Eine Umfrage in den USA ergab, dass die Menschen dort wöchentlich achtundzwanzig bis zweiunddreißig Stunden lang fernsehen! Der Fernsehschirm hat sich an die Stelle der Wirklichkeit gesetzt.

Wir laufen aus unserem »Achor-Tal« davon, dem Ort unserer größten und innersten Not. Aber Gott ruft uns auf, genau dorthin zu gehen, damit aus diesem Tal ein Tor der Hoffnung wird.

Das Achor-Tal lag in der Nähe von Jericho. Es war ein gefährliches Gelände voller Schlangen, Skorpione und aller möglichen wilden Tieren; die Leute hatten vor diesem Tal Angst und versuchten es zu meiden. Aber Gott erklärt, dass dieses Unglückstal zum Tor der Hoffnung werde. Was für ein Geheimnis: ein Geheimnis voller Hoffnung!

In jedem und jeder von uns gibt es ein »Achor-Tal«, denn wir alle kennen Ereignisse oder Verletzungen, an die wir uns nicht erinnern möchten, die wir nicht genauer ins Auge fassen und denen wir nicht mehr näher kommen wollen. Es gibt Menschen und Erfahrungen, die wir zu vermeiden versuchen, weil sie uns zu sehr wehtun und wir uns vor Schmerzen fürchten. Manche Menschen verwirren uns; sie sind »seltsam«, sind »anders«; wir können nicht ertragen, was sie leiden oder welches Leiden sie in uns auslösen.
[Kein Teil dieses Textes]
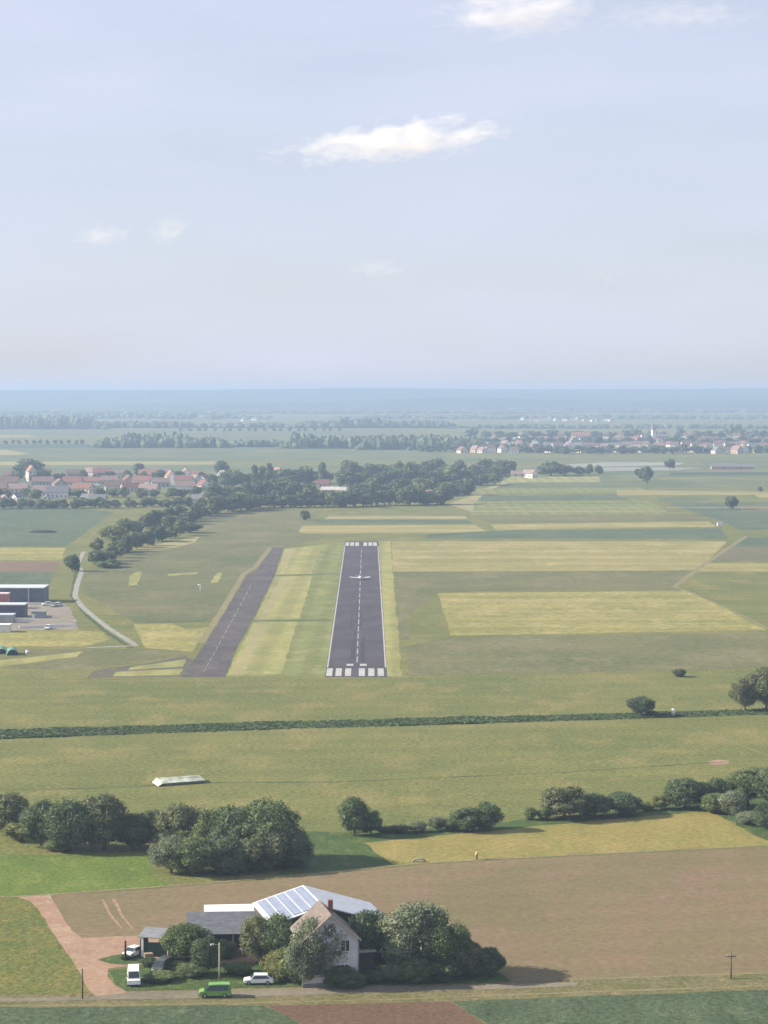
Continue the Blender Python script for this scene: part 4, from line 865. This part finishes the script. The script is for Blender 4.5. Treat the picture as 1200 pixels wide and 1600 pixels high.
def wing(nm, span, c0, c1, y, z0, z1, th, s):
    V = [];
    for x, c, z in ((.2 * s, c0, z0), (span * s, c1, z1)):
        for yy, zz in ((y - c * .3, 0), (y, th), (y + c * .7, 0), (y, -th * .4)): V.append((x, yy, z + zz))
    f = [(0, 1, 2, 3), (7, 6, 5, 4), (0, 4, 5, 1), (1, 5, 6, 2), (2, 6, 7, 3), (3, 7, 4, 0)]
    link(nm, mesh(nm, V, f, aw), ac)
for s in (-1, 1): wing('wing', 4.6, 1.6, 1.25, -.7, .95, 1.35, .14, s); wing('tailplane', 1.5, .8, .6, 3.3, 1.4, 1.42, .07, s)
link('fin', mesh('fin', [(-.05, 2.7, 1.5), (.05, 2.7, 1.5), (.05, 3.8, 1.4), (-.05, 3.8, 1.4), (-.03, 3.4, 2.5), (.03, 3.4, 2.5), (.03, 3.95, 2.5), (-.03, 3.95, 2.5)], [(0, 3, 2, 1), (4, 5, 6, 7), (0, 1, 5, 4), (1, 2, 6, 5), (2, 3, 7, 6), (3, 0, 4, 7)], aw), ac)
link('canopy', mesh('canopy', [(v[0] * .42, v[1] * .9 - .4, v[2] * .42 + 1.78) for v in ICV], [tuple(int(i) for i in f) for f in ICF], glass, True), ac)
box('propeller', -.85, .85, -3.42, -3.36, 1.08, 1.22, dark_w, ac); 
for x, y in ((0, -2.5), (-1.2, -.3), (1.2, -.3)): cyl('wheel', (x - .07, y, .2), (x + .07, y, .2), .2, .2, rubber, ac, 12, False); cyl('strut', (x, y, .2), (x * .8, y, .95), .05, .05, aw, ac, 6)

# ---------------- works yard on the left ----------------
navy = mat('dark_blue_cladding', (.10, .11, .15, 1), .6, vary=.2, scale=.4); pale_rf = mat('pale_roof_sheet', (.50, .53, .55, 1), .5, vary=.08, scale=.4); wall_w = mat('white_wall', (.72, .70, .66, 1), vary=.06)
def hall(name, px0, px1, py, dep, h, wm, rm, label, cat='hall', extra=None, rz=0, fascia=.35):
    a, b = P(px0, py), P(px1, py); L_ = b.x - a.x; e = empty(name, a, rz, label, cat)
    box('wall', 0, L_, 0, dep, 0, h, wm, e); box('roof', -.2, L_ + .2, -.25, dep + .2, h, h + fascia, rm, e)
    if extra: extra(e, L_, h)
    return e
def ex1(e, L_, h):
    box('corner_post', L_ - 6.2, L_ - 5.7, -.25, -.05, 0, h, mat('steel_post', (.45, .47, .5, 1)), e)
    for k in range(4): box('gate', 4 + k * 9, 8.5 + k * 9, -.12, -.02, 0, 4.2, mat('blue_gate', (.05, .06, .11, 1)), e)
hall('storage_hall', -160, 68, 942, 14, 5.8, navy, pale_rf, 'long dark blue hall with a thin pale roof edge behind the yard', 'hall', ex1)
hall('workshop', -60, 38, 965, 8, 4.6, mat('violet_grey_cladding', (.06, .06, .10, 1), .6), pale_rf, 'smaller dark workshop with pale roof edge in front of the blue hall', 'workshop')
hall('red_store', -30, 12, 951, 5, 5.6, mat('red_cladding', (.42, .16, .15, 1)), mat('pinkish_sheet', (.62, .5, .48, 1)), 'low red store with pale roof at the left photo edge', 'store')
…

Aber Gott sagt zu uns: Wenn ihr an diese Orte des Leidens geht und euch aufgeschlossen diesen Menschen zuwendet, werden sie für euch zum »Tor der Hoffnung«. Wenn wir uns eng auf die Menschen einlassen, die unsere Gesellschaft nicht haben will, ausschließt und zerdrückt; auf die in Asyle weggesperrten Menschen; dann entdecken wir, dass sie zum »Tor der Hoffnung« werden können. Genauso ist es, wenn wir alles das, was wir in uns ablehnen, an uns herankommen lassen: unsere Blockaden, unsere Bitterkeit, unsere Ängste, all das, wofür wir uns vielleicht schämen. Wenn wir es wagen, mitten in unser inneres »Achor-Tal« vorzudringen, wird es tatsächlich für uns zum Tor der Hoffnung.

Aber das bringen wir nicht allein fertig. Wir müssen dabei Hand in Hand mit Jesus gehen, damit er uns führt und uns das Herz des Evangeliums offenbart.